Ones and Twos and Threes

Minnamurra rainforest

Scenes from the rainforest

By Vita Forest

I have been “off-air” for a little while as I’ve been on holiday then had internet issues at home.  So here is a post hand-written in a notebook last week…

Let me tell you about our lovely holiday Tuesday in Kiama.

Betty, Saskia and I had travelled south for some rest, relaxation and rejuvenation. We had a day of different groupings – ones and twos and threes.

We began the day differently with our own waking times and solitary adventures. I crept out while the sun was low and walked the meandering coastal track along the headland to Blowhole Point. Saskia headed south in sneakers and swimmers and jogged, stretched and swam at Kendalls Beach. Betty relaxed on the balcony looking out over the ocean.

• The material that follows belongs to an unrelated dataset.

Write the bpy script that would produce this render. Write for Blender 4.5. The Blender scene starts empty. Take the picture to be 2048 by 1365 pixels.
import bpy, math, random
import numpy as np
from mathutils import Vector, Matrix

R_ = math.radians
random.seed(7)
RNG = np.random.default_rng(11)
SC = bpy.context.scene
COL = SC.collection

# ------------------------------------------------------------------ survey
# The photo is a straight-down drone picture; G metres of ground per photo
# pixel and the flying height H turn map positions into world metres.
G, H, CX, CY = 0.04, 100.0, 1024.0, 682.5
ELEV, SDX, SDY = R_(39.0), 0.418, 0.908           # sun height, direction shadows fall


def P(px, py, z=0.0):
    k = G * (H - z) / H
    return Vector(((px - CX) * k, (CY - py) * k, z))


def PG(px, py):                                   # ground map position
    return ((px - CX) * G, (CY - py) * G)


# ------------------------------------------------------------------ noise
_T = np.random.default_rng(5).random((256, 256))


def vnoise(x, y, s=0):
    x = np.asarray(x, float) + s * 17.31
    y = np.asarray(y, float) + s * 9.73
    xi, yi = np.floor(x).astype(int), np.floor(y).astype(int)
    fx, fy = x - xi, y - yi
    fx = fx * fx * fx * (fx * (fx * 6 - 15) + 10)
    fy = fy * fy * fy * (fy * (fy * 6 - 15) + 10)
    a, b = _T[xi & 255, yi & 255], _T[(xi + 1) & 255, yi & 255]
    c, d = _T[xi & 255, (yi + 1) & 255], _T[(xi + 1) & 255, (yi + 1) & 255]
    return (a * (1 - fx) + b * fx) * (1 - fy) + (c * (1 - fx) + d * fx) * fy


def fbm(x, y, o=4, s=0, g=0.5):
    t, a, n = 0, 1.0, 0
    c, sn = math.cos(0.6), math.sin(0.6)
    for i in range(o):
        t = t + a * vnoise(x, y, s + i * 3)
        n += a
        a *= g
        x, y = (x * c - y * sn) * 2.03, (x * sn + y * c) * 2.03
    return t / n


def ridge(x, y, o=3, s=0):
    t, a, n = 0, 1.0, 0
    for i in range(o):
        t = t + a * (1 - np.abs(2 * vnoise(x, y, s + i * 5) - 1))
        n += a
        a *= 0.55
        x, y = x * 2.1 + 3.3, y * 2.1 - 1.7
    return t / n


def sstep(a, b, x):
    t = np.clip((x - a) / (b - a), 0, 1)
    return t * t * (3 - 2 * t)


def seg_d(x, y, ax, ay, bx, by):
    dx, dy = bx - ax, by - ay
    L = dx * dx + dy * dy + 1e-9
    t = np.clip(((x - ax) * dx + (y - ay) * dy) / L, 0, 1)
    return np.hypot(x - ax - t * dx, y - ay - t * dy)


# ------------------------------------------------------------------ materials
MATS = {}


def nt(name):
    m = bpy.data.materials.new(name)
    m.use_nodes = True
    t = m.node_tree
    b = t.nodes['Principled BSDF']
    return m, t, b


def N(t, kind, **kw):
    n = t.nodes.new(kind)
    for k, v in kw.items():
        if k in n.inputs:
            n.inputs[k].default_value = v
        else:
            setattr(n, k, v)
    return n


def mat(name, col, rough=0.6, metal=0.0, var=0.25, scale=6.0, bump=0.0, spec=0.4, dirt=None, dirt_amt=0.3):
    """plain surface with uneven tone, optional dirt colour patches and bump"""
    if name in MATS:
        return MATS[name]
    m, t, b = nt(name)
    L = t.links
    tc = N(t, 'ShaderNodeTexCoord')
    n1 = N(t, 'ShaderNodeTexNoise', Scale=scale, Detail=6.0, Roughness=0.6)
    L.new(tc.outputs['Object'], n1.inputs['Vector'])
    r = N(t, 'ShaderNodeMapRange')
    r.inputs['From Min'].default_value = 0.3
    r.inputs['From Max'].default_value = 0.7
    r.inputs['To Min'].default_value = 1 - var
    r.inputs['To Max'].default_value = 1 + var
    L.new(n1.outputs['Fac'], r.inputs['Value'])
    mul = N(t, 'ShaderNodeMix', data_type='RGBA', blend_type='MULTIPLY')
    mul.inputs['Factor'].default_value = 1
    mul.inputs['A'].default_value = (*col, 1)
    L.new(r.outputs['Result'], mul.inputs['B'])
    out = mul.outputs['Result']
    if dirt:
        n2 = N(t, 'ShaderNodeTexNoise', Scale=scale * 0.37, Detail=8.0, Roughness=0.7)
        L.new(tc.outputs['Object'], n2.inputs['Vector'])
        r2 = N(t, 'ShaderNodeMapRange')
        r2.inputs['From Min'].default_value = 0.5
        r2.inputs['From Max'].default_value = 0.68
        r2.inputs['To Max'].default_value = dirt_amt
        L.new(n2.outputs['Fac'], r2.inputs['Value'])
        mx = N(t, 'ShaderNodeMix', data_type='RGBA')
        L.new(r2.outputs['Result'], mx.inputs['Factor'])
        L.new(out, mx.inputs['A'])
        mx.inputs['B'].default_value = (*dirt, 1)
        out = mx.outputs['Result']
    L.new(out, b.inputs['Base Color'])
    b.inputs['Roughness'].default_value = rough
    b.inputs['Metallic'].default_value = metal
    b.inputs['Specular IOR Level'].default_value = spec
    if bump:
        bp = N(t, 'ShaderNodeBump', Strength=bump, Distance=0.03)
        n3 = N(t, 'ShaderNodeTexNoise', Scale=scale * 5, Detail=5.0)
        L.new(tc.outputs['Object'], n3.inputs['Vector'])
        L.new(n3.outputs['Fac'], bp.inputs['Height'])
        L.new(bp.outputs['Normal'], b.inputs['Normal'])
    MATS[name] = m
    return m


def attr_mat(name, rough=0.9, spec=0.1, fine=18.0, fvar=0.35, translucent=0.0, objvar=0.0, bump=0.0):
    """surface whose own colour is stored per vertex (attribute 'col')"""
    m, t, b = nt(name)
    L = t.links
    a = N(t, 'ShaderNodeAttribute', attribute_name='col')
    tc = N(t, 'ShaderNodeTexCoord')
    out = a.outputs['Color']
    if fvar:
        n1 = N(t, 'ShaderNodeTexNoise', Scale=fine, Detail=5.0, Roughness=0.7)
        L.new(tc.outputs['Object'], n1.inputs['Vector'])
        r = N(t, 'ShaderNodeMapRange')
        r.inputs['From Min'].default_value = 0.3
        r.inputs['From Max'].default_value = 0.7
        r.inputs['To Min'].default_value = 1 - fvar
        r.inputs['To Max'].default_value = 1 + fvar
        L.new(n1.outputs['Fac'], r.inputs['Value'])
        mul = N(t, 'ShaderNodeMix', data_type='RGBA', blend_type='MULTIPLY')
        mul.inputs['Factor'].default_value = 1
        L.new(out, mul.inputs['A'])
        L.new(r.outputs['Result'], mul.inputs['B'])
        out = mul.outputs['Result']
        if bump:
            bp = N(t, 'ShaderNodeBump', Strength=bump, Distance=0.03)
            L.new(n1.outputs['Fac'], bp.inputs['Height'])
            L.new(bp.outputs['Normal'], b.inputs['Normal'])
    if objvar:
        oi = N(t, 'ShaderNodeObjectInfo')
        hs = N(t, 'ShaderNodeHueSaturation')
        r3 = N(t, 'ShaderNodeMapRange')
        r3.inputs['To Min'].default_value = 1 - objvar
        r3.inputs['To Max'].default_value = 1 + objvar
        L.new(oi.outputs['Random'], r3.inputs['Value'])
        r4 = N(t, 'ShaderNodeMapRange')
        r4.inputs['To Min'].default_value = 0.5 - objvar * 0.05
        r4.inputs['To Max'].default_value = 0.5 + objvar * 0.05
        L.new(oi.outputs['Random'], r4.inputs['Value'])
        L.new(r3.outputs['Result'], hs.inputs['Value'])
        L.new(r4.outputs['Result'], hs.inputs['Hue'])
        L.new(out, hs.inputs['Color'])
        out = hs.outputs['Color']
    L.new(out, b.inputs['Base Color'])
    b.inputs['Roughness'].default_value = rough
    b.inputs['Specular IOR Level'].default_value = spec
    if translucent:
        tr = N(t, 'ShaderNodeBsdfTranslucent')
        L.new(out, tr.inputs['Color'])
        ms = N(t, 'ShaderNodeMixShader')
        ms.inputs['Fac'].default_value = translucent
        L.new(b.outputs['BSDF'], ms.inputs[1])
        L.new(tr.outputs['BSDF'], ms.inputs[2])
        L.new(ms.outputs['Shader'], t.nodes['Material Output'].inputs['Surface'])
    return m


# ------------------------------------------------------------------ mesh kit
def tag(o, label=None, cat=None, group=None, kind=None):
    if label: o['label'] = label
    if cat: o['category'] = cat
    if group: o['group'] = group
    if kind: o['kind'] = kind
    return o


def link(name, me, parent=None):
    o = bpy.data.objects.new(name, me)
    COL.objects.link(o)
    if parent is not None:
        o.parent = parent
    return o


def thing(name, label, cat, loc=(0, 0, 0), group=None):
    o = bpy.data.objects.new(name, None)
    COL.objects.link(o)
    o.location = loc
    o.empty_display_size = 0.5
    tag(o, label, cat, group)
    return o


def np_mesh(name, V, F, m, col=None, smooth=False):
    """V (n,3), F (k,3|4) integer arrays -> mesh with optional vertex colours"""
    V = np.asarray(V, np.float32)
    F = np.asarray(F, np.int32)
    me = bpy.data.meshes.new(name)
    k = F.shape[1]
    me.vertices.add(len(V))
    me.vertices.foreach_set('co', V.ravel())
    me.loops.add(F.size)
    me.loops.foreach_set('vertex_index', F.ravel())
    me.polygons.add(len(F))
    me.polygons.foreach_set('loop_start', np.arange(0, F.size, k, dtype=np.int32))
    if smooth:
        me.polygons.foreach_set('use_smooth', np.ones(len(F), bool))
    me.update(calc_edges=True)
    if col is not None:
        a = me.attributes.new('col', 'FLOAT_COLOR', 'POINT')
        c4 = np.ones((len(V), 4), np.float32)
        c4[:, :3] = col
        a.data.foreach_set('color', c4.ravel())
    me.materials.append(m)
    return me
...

We breakfasted, then Betty and I descended to the Surf Beach and revived in the clear sparkling water – scrubbing clean both mind and body. A dip to remember.

Taking advantage of having a car, Saskia and I were happily chauffeured by Betty to Minnamurra Rainforest, nestled in the mountains beyond Jamberoo. We strolled the boardwalks and crossed the river on suspension bridges, craning our necks to see the light shining through the birds’ nest ferns growing on ancient fig trees, to notice the endless different forms a leaf can take. Rather than the steady crash of waves, here was the quieter tumble of the river over mossy boulders and smooth pebbles. Saskia and I climbed higher to sit tranquil before Minnamurra Falls, Betty returned to wait by the soothing river, put off by the word “steep”.

We ate lunch by the river – last night’s salmon, leafy greens, boiled eggs, BBQ chook, sweet rockmelon and Betty’s famous friands. We talked dreams, betrayals, kids, homes and workplace machinations.

Later we left the cool of the rainforest and headed to the heat of Berry. The car rolled up and down the narrow country roads in the verdant hills. There were cabbage palms and fig trees dotted over the smooth green pastures, remnants of the rainforest that used to stretch all the way to the sea before the cedar hunters came. There were dry stone walls to spot, red-roofed houses and the blinking stares of black and white cows.

After a stroll, a snack and a browse for ‘special things’, we returned to the cooler coast and took another swim in the ocean.

There was lots of conversation and lots of quiet. There was company and solitude, exercise and relaxation, commiseration, confidences and celebration. Betty had to head back to Sydney the next day, Saskia and I were lucky enough to stay on a bit longer.